The Bitmap Entities Show

In 1993 I had a second hand Mac Plus and a 230 Meg hard drive...

(Lights pipe) Things were better in those days... the milk came in udders and you could lick the sweat off the top, there were floggings in the market place, and you could spend hours playing with primitive graphics applications like MacDraw and the built-in editors in Hypercard. On a monochrome screen like the MacPlus had, and within it's maximum memory of about 4 Meg, we tended to keep the files small and bitmapped. There was still a lot of room for movement.

I'd already experimented with bitmapped graphics via the medium of quilts. In 1991 I had a stall at Glebe Markets in Sydney selling doona covers I knocked up quickly using second hand neckties. It was a living, of sorts... there was little else available at the time for work.

After I packed that in and moved into the warehouse, I kept my hand in with the occasional experiment. One experiment was a quilt with the bitmapped face of Kim Gordon from Sonic Youth on it. I created that image by sketching her, from the cover of their Dirty album, onto a piece of graph paper. Any squares that had prominent lines across them, I filled in. Any which were empty I left white. A few generations of paper and a lot of tinkering produced an image I liked, and I made the quilt out of black and white cotton.

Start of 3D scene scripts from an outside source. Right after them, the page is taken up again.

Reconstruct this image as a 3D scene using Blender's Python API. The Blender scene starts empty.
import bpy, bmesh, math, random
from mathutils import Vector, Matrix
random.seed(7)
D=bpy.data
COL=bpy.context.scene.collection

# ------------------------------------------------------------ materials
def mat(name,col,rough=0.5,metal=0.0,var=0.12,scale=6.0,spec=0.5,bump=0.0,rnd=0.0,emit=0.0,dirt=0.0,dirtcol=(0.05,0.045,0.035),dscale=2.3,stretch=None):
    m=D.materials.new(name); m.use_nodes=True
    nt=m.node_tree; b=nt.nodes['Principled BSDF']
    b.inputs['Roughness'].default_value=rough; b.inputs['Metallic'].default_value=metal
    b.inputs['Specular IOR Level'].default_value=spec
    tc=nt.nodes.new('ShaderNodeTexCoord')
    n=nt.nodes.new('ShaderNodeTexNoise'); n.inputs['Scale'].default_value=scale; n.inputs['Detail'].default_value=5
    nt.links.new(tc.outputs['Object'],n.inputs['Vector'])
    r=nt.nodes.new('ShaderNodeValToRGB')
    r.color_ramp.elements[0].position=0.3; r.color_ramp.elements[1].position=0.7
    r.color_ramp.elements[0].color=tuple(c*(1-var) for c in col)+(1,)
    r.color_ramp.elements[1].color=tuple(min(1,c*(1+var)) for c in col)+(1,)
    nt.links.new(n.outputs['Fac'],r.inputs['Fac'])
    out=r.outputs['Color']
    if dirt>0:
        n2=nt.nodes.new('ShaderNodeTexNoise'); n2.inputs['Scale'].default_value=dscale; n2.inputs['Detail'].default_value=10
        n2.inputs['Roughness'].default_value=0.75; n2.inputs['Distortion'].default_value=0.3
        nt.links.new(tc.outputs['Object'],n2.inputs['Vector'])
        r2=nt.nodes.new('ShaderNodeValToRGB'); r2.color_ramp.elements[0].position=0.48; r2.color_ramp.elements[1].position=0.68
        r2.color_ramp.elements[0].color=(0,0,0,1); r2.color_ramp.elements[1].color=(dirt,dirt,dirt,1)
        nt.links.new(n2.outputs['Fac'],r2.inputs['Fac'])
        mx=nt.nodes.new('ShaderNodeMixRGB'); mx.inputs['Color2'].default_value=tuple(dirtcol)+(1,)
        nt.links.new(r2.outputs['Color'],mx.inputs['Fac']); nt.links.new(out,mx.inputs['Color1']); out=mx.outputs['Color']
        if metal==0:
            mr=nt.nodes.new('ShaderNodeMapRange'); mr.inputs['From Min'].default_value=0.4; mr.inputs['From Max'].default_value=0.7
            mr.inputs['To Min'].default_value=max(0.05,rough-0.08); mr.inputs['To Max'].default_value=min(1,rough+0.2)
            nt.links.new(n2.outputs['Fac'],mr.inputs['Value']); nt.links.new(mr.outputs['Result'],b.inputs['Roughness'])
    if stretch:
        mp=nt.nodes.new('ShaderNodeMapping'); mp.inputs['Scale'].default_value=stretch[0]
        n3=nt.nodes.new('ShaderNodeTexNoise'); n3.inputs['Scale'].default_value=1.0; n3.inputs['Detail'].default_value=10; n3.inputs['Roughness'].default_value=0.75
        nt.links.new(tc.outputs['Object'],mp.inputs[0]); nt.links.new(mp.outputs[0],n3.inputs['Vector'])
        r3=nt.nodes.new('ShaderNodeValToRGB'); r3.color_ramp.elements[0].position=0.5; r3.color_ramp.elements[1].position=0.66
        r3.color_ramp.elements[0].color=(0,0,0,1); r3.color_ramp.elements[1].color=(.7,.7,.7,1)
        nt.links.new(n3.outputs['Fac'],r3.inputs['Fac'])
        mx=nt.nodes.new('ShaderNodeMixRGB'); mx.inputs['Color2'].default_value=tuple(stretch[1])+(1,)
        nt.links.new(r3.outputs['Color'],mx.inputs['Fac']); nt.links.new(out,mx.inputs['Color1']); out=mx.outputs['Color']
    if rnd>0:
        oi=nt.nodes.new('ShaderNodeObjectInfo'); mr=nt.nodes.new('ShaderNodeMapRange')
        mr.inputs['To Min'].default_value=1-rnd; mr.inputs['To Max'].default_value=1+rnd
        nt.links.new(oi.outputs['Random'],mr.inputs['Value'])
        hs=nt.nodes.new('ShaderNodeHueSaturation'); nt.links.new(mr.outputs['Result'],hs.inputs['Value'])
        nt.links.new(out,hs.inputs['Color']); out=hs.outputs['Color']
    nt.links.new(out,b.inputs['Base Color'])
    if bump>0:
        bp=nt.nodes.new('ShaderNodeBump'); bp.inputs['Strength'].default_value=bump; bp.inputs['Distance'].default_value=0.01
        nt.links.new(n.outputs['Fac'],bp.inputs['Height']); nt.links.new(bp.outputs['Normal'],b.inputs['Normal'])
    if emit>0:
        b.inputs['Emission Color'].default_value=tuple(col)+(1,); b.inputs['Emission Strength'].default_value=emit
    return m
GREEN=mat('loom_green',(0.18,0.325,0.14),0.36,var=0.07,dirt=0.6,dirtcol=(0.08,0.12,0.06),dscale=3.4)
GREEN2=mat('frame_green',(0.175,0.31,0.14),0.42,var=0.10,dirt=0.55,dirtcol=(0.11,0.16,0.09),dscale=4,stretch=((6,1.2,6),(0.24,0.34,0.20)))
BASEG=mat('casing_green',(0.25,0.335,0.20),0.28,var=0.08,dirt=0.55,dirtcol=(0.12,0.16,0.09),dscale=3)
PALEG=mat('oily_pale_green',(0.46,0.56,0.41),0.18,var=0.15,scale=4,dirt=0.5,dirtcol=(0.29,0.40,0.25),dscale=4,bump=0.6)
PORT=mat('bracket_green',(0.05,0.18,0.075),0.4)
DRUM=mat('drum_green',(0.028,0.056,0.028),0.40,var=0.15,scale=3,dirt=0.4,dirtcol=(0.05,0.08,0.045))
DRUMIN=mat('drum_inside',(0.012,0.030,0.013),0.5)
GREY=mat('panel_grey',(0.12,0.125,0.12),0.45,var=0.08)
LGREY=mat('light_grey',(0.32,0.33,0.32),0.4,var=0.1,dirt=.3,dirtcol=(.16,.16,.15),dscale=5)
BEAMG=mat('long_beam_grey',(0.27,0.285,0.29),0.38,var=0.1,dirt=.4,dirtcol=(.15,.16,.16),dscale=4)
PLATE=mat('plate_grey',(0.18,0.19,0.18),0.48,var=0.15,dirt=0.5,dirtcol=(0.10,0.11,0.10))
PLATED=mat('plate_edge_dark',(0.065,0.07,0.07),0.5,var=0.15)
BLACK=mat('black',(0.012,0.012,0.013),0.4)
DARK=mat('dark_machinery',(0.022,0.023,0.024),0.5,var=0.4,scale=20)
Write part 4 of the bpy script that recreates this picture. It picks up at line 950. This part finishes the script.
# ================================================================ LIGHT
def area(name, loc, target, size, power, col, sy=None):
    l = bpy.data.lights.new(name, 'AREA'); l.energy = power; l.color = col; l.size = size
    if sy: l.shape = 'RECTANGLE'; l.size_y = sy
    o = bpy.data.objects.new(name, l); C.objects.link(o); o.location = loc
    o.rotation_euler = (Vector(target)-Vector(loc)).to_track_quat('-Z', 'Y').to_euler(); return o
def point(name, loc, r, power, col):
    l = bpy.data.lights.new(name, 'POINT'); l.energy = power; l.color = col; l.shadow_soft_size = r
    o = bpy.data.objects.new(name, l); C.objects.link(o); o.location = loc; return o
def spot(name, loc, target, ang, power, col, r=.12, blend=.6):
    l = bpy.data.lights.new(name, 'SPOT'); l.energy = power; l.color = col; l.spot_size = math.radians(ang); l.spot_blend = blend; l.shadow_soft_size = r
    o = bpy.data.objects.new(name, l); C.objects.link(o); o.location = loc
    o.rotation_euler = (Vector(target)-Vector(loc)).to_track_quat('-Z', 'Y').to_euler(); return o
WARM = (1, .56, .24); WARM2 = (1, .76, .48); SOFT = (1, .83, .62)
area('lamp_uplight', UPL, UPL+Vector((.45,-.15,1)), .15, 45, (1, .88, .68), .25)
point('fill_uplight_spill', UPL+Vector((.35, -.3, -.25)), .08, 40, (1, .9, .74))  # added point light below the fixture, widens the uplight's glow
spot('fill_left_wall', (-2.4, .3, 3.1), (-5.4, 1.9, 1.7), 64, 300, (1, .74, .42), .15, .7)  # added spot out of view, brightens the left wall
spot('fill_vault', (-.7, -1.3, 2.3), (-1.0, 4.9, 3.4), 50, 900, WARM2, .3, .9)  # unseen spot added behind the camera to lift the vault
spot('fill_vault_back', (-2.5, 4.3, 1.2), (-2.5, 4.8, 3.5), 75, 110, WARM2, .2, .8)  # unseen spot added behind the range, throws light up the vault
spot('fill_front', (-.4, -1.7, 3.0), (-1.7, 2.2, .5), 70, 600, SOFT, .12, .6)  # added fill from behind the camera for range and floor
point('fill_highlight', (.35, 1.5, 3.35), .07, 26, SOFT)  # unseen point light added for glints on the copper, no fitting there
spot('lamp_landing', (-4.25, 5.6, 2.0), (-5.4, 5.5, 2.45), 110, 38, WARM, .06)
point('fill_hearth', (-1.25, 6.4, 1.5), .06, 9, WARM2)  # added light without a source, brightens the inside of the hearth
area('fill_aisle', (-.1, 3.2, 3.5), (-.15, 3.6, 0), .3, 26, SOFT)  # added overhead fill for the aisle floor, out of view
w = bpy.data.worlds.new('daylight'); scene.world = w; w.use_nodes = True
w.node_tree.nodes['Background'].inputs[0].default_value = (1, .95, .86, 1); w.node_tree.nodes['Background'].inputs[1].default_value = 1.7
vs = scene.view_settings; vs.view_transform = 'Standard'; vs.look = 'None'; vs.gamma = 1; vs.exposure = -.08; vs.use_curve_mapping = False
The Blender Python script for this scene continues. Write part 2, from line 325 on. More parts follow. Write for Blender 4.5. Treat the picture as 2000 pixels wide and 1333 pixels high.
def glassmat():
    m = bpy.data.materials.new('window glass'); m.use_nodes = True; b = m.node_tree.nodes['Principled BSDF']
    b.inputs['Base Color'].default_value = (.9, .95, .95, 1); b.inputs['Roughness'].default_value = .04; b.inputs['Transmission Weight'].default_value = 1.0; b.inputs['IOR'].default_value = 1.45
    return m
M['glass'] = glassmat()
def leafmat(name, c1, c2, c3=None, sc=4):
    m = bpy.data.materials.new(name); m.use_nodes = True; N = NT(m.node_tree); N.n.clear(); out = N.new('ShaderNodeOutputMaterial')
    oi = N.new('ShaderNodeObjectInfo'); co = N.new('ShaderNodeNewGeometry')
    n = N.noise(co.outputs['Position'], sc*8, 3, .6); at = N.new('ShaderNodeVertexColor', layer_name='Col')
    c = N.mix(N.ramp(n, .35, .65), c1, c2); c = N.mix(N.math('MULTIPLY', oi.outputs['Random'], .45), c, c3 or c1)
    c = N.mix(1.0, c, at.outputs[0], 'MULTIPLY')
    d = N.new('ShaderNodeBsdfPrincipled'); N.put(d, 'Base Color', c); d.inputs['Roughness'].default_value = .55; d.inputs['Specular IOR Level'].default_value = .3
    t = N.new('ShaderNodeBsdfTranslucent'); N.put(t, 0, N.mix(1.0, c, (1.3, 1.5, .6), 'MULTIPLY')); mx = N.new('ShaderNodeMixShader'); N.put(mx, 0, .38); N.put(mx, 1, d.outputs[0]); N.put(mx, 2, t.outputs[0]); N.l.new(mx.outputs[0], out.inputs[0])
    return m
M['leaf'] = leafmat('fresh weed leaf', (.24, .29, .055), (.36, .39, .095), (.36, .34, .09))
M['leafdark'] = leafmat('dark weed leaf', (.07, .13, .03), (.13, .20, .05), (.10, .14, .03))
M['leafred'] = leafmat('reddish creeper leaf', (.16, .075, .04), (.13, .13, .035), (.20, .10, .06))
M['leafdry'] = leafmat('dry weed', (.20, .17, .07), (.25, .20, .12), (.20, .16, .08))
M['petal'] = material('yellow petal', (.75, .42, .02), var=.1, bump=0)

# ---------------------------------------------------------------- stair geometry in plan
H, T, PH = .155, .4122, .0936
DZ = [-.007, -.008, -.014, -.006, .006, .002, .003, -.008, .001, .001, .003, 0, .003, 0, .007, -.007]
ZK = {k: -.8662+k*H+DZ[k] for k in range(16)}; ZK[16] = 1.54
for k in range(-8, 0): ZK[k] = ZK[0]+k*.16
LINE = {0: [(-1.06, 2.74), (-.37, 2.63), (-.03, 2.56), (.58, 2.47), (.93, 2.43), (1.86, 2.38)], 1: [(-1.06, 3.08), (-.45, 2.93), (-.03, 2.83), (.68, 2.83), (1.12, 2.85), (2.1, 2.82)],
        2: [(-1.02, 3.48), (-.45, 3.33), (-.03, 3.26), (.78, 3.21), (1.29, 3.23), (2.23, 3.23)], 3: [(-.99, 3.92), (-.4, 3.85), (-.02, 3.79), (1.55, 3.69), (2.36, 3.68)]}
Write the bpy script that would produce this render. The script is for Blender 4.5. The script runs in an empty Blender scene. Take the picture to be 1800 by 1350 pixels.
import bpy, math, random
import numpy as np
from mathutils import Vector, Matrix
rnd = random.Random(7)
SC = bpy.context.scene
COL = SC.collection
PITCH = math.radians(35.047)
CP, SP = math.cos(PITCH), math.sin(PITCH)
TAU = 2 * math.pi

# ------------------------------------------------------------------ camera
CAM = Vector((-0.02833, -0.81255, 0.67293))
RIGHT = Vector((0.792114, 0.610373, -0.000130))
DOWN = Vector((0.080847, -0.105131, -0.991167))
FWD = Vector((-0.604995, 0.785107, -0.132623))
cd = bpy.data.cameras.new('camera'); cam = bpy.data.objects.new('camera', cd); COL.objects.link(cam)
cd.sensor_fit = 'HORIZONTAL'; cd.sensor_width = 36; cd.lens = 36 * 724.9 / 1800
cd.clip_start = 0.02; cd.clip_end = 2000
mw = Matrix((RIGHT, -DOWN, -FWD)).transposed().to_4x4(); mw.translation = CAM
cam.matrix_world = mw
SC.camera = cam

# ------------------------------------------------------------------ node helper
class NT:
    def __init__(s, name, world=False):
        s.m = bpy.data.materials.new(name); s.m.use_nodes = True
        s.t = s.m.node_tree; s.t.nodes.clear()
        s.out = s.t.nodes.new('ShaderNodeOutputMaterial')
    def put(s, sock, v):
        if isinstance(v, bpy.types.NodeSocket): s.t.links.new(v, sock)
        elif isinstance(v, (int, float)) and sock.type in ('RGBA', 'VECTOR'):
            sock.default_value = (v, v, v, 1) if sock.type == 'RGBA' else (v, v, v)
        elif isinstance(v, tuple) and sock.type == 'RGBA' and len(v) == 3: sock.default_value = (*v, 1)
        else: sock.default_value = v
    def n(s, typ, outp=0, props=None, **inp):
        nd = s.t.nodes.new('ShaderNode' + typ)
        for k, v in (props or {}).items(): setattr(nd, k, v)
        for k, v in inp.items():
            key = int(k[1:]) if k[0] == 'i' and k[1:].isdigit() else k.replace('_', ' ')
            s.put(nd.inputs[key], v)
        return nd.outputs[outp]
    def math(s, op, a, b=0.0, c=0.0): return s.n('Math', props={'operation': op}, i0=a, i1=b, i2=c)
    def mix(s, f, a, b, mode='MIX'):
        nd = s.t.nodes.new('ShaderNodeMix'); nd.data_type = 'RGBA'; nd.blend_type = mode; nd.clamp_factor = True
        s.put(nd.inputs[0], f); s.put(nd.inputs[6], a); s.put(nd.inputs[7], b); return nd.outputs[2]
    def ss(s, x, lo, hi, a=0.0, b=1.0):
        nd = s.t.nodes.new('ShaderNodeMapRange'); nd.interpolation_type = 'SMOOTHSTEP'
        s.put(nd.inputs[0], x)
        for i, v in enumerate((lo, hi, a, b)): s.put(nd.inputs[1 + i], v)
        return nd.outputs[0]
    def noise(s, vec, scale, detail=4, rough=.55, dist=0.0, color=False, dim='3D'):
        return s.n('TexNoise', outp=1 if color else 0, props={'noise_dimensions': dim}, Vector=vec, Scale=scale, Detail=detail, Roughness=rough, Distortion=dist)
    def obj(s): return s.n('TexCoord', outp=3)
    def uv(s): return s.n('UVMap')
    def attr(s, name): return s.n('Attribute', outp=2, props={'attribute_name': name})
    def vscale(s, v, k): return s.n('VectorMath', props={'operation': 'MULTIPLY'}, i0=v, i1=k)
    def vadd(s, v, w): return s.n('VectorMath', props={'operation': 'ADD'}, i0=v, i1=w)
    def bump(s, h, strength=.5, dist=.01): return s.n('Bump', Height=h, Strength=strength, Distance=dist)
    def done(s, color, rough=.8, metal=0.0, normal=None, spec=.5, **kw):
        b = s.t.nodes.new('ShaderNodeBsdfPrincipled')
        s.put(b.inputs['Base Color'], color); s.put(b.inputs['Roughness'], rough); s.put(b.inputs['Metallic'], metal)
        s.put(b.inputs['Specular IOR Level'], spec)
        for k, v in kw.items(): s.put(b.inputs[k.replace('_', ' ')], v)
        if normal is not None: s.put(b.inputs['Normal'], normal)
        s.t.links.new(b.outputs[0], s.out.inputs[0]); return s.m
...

About this time I painted an enormous visage of "The Boss" for our group exhibition "Not Art". It hung in the two-storey-high loading dock of the warehouse, looking down on anyone who came in. The original of this was a photo of Robert Menzies, a former prime minister of Australia noted both for his extreme conservatism and for the length of his reign. After the exhibition finished we hung him from the pedestrian bridge over Parramatta Rd. so the motorists could see him. It was the morning after an election too...

With the computer the process was a lot faster. As soon as I learned the rudiments of the Mac I started putting together more faces, sketching with the mouse from photocopies and images in books and the paper. It made the process a lot faster to be able to punch pixels in and out as I wished. When I bought my Mac II and scanner it opened up new possibilities. I could scan images myself, then play with the brightness and contrast in Photoshop to produce more realistic faces.

In 1992 / 93 I painted a series of 25 faces on panels from inside office partitions, about 2 1/2 by 2 1/2 foot each, using matt black and gloss white paint and a special masking technique to get the lines straight. They were hung in the main gallery of the warehouse, spaced evenly around the walls in a row. It was the only solo exhibition in that gallery. Click the above map for closeups of the images, here for the catalog.


The thing I loved about these images was the amount of expression they had. Somehow the process of reducing the hell out of a human face brought out new nuances of emotion and truth about the people. To make the faces easily recognisable I had to work only with faces that had strong shadow effects, and this and the starkness of black and white made them strong and moody. They seemed to gain something from the loss of the detail, as though detail was something that clouded and distorted the truth.